観戦している地元の人からは勝敗の時などときおりワッと歓声が上がります。

競馬

モンゴルの競馬は「モリン・ウラルダーン」と呼ばれ、広大な草原を舞台に行われます。騎手を務めるのは大人ではなく、五歳から十三歳ほどの子どもたちです。軽い体重の方が馬への負担を減らし、スピードも出やすいためといわれています。

レース自体は郊外の草原で行われるため直接観戦することはできません。後日テレビで見た感じ、草原の中を並んで整然と走っていました。漫画『スティール・ボール・ラン』のようにどこでも好き勝手に走るわけではないようです。

会場にはレースを終えた馬と選手たちが戻ってきてここで表彰があるよう。

馬に乗ったまま屋台に並ぶ若者たちも多くいます。馬の後ろには人は並べないので、自然と馬用の屋台と人用の屋台みたいに分かれていくのがちょっと面白い。

弓術

弓の競技は「スル・ハルヴァ」と呼ばれます。的としては革や木で作られた小さな円筒状の「スル」を地面に並べ、それを矢で狙います。

距離は射手によって異なり、男性は七十五メートル、女性は六十五メートル、子どもは三十メートルの位置から射ちます。

距離があるため矢は山なりに飛ばします。

日本の弓道だと遠的が距離60メートル、的は直径1mほどなので、それよりちょっと遠くて的は小さい(高さがない)。

これは当てるだけでも難しそうですが、結構当たってます。たまに中央の色付きの積み木に当たると歓声が上がります。

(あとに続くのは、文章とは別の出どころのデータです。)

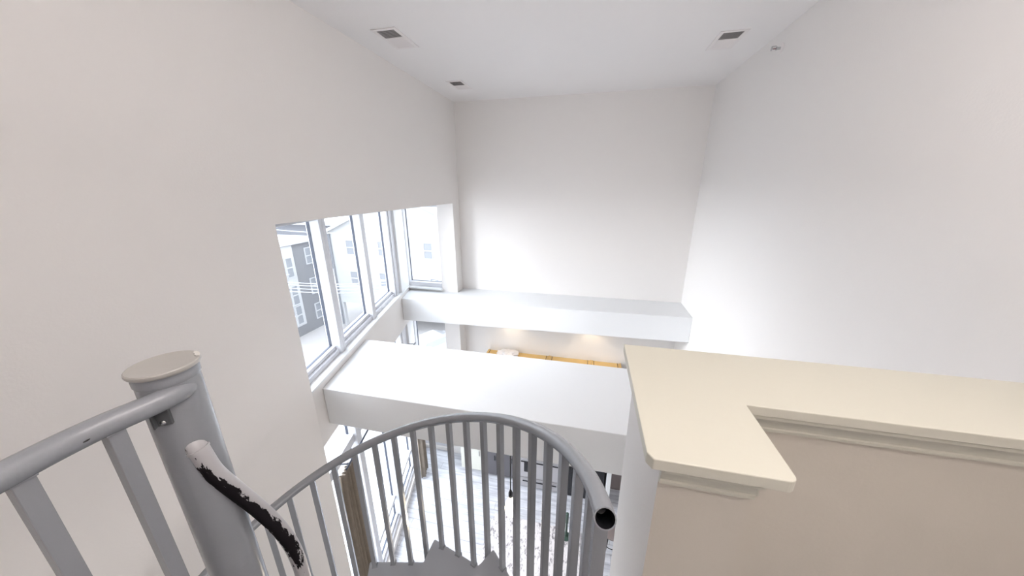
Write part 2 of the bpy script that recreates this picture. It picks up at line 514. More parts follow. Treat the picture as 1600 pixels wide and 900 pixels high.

的の近くには係員がいて、的が崩れるたびに組みなおします。普通に危なそう。

屋台でホーショール

一時間ほど各競技を観戦したあと、屋台エリアの方へ行ってホーショールを(2500MNT, 約100円)。

これはモンゴル家庭料理の中でもナーダムでよく食べられるものらしく、多くの露天というか簡易食堂が並んでいます。

揚げ餃子みたいなものなんですが思ったより大きい。タレとかは特につけず、味付けは塩と胡椒だけ。皮は日本の揚げ餃子よりは分厚く、触感と中の肉の風味を味わう感じです。

屋台はかなりの数出ているのですが、だいたいこの付近に住んでいる人たちらしい。日本の的屋だと夏まつり期間中に全国をまわって一年分稼ぐ人もいるようですけど、ナーダムだと全国ほぼ同時期だし国土も広いから難しそう。

嵐で中断

屋台から会場に戻ろうとすると、ちょうど激しい雨が降り始めました。近くの観戦用テントに避難して収まるのを待ちますが、収まるどころか強風も吹き始めました。

中に吹き込んでくるくらい横殴りの雨

テントが飛ばされそうになるくらいの強風でさすがに競技も中断。居合わせた人でテント押さえるのを手伝いつつ耐えます。結局30分ほど収まらず、次の宿からの送迎でゲストハウスへ帰りました。

耐えられなくなったテントからつぶれていきます

ウランバートルのスコールも強かったけど、カラコルムは周りに何もないせいか風がやばかった。

夕方には雨も上がっていたためいつものレストランへ。ナーダムだから混むかガラガラかどっちかかな、と思っていたけどいつもと客数あまり変わらず平常運転でした。

道端に穴を掘る犬

明日はカラコルムで一日ゆっくりし、明後日のバスでウランバートルへ帰ります。